If outside proof is needed to determine liability under a contract, CPLR 3213 is unavailable for resolution of a dispute (see Kitchen Winners NY, Inc. v Triptow, 226 AD3d 989 [2d Dept 2024]; Express Valentine Auto Repair Shop, Inc. v New York Taxi 2, Inc., 185 AD3d [*3]550 [2d Dept 2020]).
Not only does Plaintiff seek in this motion that the escrow agent deliver the downpayment to him as liquidated damages, he also seeks a declaration holding the purchaser in breach of contract and a direction to the purchaser to remove all plans filed with the Department of Buildings. CPLR 3213's motion for summary judgment was not intended to provide this relief.

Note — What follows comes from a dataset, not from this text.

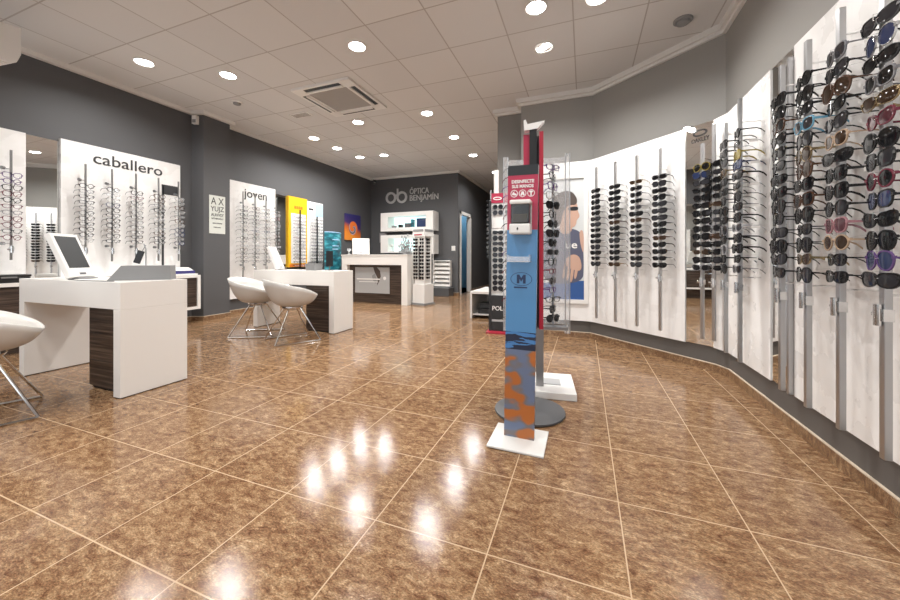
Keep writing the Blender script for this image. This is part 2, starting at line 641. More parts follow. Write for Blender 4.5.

Where summary judgment in lieu of complaint is denied, a court is not obliged to treat the moving and answering papers as a complaint and answer, and has discretion to dismiss the action outright (see Schulz v Barrows, 94 NY2d 624 [2000]). Here, Plaintiff improperly utilized CPLR 3213 before the Court. "Useful as CPLR 3213 is, there may be pitfalls when it is invoked 'carelessly' (Siegel, Practice Commentaries, McKinney's Cons Laws of NY, Book 7B, CPLR C3213:1, at 497) or 'too enthusiastically' (Siegel's Practice Review, No. 93, at 1 [Mar. 2000])" (Schulz, 94 NY2d at 629). The instant case is one of those instances. Accordingly, it is hereby ORDERED that Plaintiff's motion for summary judgment in lieu of complaint is DENIED and THE ACTION, IMPROPERLY COMMENCED, IS DISMISSED. The does not constitute an adjudication on the merits.